When I bought this domain at the age of 14 I was quite active in the whole teenage web design scene. To publish yourself back then you had to make an effort and that’s what it was all about. I’ve seen so much amazing talent in so very young people with great skills and an impressive sense of aesthetics. We actually did amazing shit with Photoshop, HTML, CSS and PHP, from small iframe designs to big blog layouts, we connected over our love for these things, looked up to our web design heroes, chatted the nights away on MSN messenger and spent hours talking about designs, coding and our favourite music on various online forums. We lived in our own worlds, yet it seemed all somewhat useful. We were doing something real.
It’s hard to explain this to people who spent their (online) youth differently or people who grew into the internet with Blogspot and Tumblr. The internet is constantly evolving and adapting to the people’s needs – while back in the days, publishing yourself online was already a big deal, it’s something everybody can do nowadays. It’s not about the skills you have anymore, it’s about what and how you share. Facebook now allows you to tell the world if you gave birth, moved or simply broke a bone, even giving you an option to upload photos with it and tag locations and friends who witnessed the whole “life event”. Your personal info will soon look like a CV, making your profile a documentation of your life in a timeline format.

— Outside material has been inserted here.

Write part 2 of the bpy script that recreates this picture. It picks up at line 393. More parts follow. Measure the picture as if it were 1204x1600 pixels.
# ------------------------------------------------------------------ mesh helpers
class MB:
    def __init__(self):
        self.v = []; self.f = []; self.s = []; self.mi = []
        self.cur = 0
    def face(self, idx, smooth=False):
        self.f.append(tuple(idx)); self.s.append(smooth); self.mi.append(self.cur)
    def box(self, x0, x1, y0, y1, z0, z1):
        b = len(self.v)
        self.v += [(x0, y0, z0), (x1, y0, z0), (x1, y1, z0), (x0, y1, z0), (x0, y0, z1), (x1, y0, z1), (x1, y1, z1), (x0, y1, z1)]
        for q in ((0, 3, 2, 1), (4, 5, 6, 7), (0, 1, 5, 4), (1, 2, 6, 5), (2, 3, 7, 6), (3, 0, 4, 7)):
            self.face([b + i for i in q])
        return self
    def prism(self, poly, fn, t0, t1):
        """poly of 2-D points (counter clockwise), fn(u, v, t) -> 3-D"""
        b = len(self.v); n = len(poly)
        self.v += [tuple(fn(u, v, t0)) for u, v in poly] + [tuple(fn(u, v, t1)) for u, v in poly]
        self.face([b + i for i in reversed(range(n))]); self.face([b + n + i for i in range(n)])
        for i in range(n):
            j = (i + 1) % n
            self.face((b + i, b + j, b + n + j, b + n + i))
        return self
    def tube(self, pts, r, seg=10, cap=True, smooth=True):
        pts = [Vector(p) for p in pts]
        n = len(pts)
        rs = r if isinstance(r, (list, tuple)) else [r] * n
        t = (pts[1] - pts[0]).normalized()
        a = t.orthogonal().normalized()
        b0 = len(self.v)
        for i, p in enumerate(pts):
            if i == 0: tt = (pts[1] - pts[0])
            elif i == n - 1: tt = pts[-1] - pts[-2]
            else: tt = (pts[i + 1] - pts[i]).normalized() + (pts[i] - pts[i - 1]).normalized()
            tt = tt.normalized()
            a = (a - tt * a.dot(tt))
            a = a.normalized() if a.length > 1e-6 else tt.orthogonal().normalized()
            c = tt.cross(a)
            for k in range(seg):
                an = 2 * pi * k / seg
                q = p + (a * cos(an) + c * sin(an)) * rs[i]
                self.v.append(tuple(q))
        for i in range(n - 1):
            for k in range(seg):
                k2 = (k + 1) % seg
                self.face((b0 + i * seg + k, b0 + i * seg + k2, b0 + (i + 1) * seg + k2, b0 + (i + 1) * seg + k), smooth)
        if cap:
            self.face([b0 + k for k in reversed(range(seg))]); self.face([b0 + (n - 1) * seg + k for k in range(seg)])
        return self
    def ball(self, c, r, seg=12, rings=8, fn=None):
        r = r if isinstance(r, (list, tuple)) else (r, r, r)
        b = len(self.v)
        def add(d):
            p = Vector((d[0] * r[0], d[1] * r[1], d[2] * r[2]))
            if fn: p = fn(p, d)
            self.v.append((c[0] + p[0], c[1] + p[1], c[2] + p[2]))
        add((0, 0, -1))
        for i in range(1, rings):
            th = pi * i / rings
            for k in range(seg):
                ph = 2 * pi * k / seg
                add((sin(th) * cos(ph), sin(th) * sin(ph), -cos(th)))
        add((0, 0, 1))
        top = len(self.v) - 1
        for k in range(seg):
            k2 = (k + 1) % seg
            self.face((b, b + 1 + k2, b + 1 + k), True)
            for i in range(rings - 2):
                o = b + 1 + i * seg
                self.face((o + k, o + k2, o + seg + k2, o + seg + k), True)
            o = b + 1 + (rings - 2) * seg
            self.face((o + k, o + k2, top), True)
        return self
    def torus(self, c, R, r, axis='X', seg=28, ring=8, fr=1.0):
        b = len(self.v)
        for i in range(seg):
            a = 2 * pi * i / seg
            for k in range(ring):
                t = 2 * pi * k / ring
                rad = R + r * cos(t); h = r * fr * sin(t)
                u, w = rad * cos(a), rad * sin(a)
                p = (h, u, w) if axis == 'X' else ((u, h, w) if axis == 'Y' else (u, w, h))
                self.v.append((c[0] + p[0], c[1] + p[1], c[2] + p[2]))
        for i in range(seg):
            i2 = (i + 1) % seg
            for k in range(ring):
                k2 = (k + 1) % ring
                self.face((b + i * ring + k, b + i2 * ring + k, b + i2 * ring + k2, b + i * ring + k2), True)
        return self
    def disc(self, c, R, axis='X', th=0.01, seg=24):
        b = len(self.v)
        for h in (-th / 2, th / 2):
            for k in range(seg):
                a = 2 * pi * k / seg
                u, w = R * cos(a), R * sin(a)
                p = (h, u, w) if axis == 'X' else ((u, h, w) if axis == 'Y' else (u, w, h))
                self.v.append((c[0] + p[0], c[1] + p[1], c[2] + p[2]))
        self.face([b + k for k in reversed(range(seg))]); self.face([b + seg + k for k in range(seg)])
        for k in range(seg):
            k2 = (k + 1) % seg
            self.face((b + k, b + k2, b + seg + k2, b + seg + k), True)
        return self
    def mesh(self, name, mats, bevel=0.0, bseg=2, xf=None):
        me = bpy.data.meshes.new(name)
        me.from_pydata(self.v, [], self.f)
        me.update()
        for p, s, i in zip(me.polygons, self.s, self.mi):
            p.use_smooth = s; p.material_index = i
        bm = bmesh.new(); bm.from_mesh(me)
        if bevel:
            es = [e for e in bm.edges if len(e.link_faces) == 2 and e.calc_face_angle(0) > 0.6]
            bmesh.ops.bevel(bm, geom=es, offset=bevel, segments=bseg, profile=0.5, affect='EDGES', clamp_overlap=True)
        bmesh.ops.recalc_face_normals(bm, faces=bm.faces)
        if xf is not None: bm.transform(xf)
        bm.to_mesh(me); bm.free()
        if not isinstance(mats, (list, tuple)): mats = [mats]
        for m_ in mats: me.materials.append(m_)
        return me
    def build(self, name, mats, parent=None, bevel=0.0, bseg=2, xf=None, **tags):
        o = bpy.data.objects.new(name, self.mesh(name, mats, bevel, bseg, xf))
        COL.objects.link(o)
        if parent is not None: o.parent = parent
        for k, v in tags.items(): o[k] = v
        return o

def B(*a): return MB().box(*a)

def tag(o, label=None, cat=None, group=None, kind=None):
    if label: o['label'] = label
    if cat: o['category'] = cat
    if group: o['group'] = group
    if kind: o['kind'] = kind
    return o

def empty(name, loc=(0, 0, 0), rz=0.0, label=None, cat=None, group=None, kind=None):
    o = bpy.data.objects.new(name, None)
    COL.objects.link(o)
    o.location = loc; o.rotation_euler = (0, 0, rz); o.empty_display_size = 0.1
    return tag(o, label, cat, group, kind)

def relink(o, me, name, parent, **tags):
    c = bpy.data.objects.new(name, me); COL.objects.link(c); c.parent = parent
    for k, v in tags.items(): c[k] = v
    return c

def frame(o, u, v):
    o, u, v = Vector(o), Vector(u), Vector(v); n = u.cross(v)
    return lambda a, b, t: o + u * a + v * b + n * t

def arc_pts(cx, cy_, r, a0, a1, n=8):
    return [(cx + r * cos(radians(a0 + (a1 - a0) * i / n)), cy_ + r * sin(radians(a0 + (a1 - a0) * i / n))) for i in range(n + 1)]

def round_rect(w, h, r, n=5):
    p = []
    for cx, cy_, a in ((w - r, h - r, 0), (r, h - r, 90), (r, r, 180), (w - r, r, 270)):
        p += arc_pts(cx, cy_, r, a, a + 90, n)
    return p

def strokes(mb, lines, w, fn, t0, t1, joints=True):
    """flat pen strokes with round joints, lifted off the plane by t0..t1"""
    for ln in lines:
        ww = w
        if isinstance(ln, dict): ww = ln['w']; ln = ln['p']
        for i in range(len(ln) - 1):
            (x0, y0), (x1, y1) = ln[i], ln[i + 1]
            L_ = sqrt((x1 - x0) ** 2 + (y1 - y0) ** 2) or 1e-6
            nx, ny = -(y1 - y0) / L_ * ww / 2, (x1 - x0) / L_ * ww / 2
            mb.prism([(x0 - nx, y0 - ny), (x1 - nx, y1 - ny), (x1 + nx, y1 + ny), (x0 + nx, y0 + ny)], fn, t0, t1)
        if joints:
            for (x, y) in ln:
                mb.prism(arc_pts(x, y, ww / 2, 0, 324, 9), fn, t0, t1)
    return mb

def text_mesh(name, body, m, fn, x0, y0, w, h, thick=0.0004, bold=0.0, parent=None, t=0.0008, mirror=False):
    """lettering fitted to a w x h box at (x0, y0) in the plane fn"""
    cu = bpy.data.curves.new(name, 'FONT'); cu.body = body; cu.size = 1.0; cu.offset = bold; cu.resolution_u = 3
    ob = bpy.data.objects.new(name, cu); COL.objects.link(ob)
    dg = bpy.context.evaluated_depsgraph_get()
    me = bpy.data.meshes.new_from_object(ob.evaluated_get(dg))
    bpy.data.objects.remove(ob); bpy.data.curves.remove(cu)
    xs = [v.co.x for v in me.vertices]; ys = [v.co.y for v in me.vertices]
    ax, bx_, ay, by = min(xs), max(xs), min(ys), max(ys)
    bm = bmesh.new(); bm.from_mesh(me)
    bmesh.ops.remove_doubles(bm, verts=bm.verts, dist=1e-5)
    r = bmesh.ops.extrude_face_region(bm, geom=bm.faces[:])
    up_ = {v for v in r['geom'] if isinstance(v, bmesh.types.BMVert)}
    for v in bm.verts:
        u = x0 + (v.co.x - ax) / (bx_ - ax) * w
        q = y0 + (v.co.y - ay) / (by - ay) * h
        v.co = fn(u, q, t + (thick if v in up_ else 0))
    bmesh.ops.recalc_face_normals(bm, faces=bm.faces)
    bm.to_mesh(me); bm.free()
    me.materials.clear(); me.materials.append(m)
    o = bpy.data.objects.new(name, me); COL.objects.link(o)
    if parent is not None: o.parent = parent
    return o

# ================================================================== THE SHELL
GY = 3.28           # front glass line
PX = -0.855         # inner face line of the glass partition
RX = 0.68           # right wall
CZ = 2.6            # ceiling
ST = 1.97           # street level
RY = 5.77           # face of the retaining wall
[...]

While you come across a lot of controversy concerning the evolution of Facebook, the internet itself and the whole social web, it’s more of a natural thing to me, a natural response to our needs. We want to share, we want to overshare, we’re all voyeurs and want to watch, it’s a part of us and society is adapting to that. I haven’t been anonymous online in years and I got used to it, it’s a part of me. I still enjoy making websites and still enjoy looking at my old design – it brings back all the memories of what it was like to be online back then and trying not to sound too pathetic, it makes me realise, I’m getting old.